Por lo tanto, tengo que insistir en esto: las tropas rusas ya están en Venezuela. Los asesores militares que reportan a Vladimir Putin ya están instalados en Venezuela. Los equipos militares ya operan en nuestro país. Los radares hace tiempo que están en funcionamiento. Los sistemas de escucha telefónica, bajo control de militares rusos, no cesan de intervenir y grabar las conversaciones de miles de personas, violando los derechos más elementales, como el derecho a la privacidad. Esto tiene que ser entendido: hay militares rusos que viven, trabajan, operan y circulan, actuando a favor de los intereses del policía Putin y su pervertida política exterior, desde territorio venezolano. Militares que instruyen y dan órdenes a militares venezolanos.
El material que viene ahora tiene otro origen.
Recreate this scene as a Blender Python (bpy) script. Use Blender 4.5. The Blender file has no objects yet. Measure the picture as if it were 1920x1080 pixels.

Que Putin ordene realizar este comentario, en el preámbulo de su invasión a Ucrania, es un modo de exhibir su poderío. Es una declaración que forma parte de sus recursos de guerra. Es su manera ─no la única─ de mostrar una de sus armas más potentes: el descaro, el carácter inescrupuloso de sus movimientos. Es su modo de advertirle a Estados Unidos y a Europa: “Puedo decir lo que me plazca sobre el destino de Cuba y de Venezuela, porque su soberanía está en mis manos”. Lo que Putin anuncia sin rubor y con la complacencia de las dictaduras criminales de Cuba y Venezuela es que es el soberano de los dos territorios y puede serlo también de Ucrania.
Los 23 años en que Putin fue funcionario de los servicios de inteligencia de Rusia, primero como miembro de la KGB y, a continuación, del Servicio Federal de Seguridad ─organismo este último que hizo más profundas y sofisticadas las prácticas de su predecesora─, configuraron su modo de gobernar y diseñar la política exterior rusa. Putin actúa sobre la debilidad de ciertos países. Les ofrece dinero, recursos técnicos, petróleo, protección bancaria y mecanismos de lavado de dinero, asesores políticos, militares y de inteligencia, destinados a fortalecer poderes autoritarios o dictaduras en distintos países.
Pero el intercambio no se limita a lo económico, sino que se proyecta hacia lo político, lo territorial y el control de los ciudadanos de cada uno de los países. El objetivo no es influir o solo lograr algunas alianzas: es tomar el control del territorio y de sus mecanismos institucionales, hacerse de la propiedad absoluta de sus riquezas naturales, desarrollar un avance con el objetivo de sitiar a Estados Unidos. Lo que Putin quiere, “gamberro de la política mundial”, según la acertada calificación formulada por Lawrence Freedman, es establecer un Nuevo Orden Mundial, donde él reine como zar absoluto, no solo de su país, sino de amplios territorios en África, Asia, Europa y América Latina.
Ese Nuevo Orden Mundial que Putin está construyendo no se limita al control directo en la política interna de países como Bielorrusia, Kazajistán, Nicaragua, Cuba o Venezuela ─con lo cual se transforma en un activo represor de la oposición democrática en cada uno de ellos─ sino que lo convierte en un activo exportador de sus prácticas de intolerancia: eliminación de sus enemigos políticos ─ello incluye a los periodistas y medios de comunicación─, con el uso de métodos policiales, tribunalicios e, incluso, ejecutándolos con venenos o a tiros.
Putin es un peligro real para Venezuela y muchos otros países en el mundo. Saca provecho de un sostenido desarrollo militar y de las nuevas armas estratégicas y tácticas de nuestro tiempo: manipulación de las realidades, campañas de noticias falsas, prácticas recurrentes de desinformación, asedio contra la reputación de las instituciones y el modelo democrático, que se realizan de forma anónima, a distancia y a muy bajos costos. Putin ha demostrado que sabe usar medios no militares para obtener control sobre la soberanía y los poderes de otros países. Está en eso. Y Venezuela ya está entre sus logros. Ahora va tras Colombia, Chile y Brasil.